→ OBJECTIVE
Copy out every line of the data exactly.

→ MATERIAL PROVIDED
--------------------
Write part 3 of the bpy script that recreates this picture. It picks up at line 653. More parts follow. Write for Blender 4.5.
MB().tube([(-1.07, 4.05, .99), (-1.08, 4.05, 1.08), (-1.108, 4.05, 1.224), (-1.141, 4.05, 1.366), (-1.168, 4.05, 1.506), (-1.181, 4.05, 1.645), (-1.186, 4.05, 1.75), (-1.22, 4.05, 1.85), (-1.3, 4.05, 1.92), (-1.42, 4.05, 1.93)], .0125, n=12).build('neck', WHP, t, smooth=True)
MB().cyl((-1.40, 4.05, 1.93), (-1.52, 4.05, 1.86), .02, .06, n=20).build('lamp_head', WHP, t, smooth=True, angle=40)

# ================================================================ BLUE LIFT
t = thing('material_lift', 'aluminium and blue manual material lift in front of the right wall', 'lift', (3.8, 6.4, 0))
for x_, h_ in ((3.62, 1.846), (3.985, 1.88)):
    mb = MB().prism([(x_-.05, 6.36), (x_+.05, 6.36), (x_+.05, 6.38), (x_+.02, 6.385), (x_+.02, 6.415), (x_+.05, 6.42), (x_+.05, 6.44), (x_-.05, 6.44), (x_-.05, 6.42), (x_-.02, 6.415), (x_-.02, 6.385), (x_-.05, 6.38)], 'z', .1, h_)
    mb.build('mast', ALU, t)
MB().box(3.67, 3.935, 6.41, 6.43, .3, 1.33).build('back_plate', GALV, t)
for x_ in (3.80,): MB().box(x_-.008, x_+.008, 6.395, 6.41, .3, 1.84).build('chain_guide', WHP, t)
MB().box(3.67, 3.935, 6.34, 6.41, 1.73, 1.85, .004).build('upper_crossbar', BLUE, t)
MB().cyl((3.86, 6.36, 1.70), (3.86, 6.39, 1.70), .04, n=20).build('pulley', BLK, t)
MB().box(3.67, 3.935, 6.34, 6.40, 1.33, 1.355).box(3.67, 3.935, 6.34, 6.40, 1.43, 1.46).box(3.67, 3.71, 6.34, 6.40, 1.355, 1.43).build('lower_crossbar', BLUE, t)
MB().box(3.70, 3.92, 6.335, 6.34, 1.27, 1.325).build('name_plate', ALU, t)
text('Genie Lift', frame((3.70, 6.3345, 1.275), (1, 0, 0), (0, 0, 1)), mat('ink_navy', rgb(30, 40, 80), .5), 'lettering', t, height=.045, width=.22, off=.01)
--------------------
→ RESPONSE TO THE TASK
Write part 3 of the bpy script that recreates this picture. It picks up at line 653. More parts follow. Write for Blender 4.5.
MB().tube([(-1.07, 4.05, .99), (-1.08, 4.05, 1.08), (-1.108, 4.05, 1.224), (-1.141, 4.05, 1.366), (-1.168, 4.05, 1.506), (-1.181, 4.05, 1.645), (-1.186, 4.05, 1.75), (-1.22, 4.05, 1.85), (-1.3, 4.05, 1.92), (-1.42, 4.05, 1.93)], .0125, n=12).build('neck', WHP, t, smooth=True)
MB().cyl((-1.40, 4.05, 1.93), (-1.52, 4.05, 1.86), .02, .06, n=20).build('lamp_head', WHP, t, smooth=True, angle=40)

# ================================================================ BLUE LIFT
t = thing('material_lift', 'aluminium and blue manual material lift in front of the right wall', 'lift', (3.8, 6.4, 0))
for x_, h_ in ((3.62, 1.846), (3.985, 1.88)):
    mb = MB().prism([(x_-.05, 6.36), (x_+.05, 6.36), (x_+.05, 6.38), (x_+.02, 6.385), (x_+.02, 6.415), (x_+.05, 6.42), (x_+.05, 6.44), (x_-.05, 6.44), (x_-.05, 6.42), (x_-.02, 6.415), (x_-.02, 6.385), (x_-.05, 6.38)], 'z', .1, h_)
    mb.build('mast', ALU, t)
MB().box(3.67, 3.935, 6.41, 6.43, .3, 1.33).build('back_plate', GALV, t)
for x_ in (3.80,): MB().box(x_-.008, x_+.008, 6.395, 6.41, .3, 1.84).build('chain_guide', WHP, t)
MB().box(3.67, 3.935, 6.34, 6.41, 1.73, 1.85, .004).build('upper_crossbar', BLUE, t)
MB().cyl((3.86, 6.36, 1.70), (3.86, 6.39, 1.70), .04, n=20).build('pulley', BLK, t)
MB().box(3.67, 3.935, 6.34, 6.40, 1.33, 1.355).box(3.67, 3.935, 6.34, 6.40, 1.43, 1.46).box(3.67, 3.71, 6.34, 6.40, 1.355, 1.43).build('lower_crossbar', BLUE, t)
MB().box(3.70, 3.92, 6.335, 6.34, 1.27, 1.325).build('name_plate', ALU, t)
text('Genie Lift', frame((3.70, 6.3345, 1.275), (1, 0, 0), (0, 0, 1)), mat('ink_navy', rgb(30, 40, 80), .5), 'lettering', t, height=.045, width=.22, off=.01)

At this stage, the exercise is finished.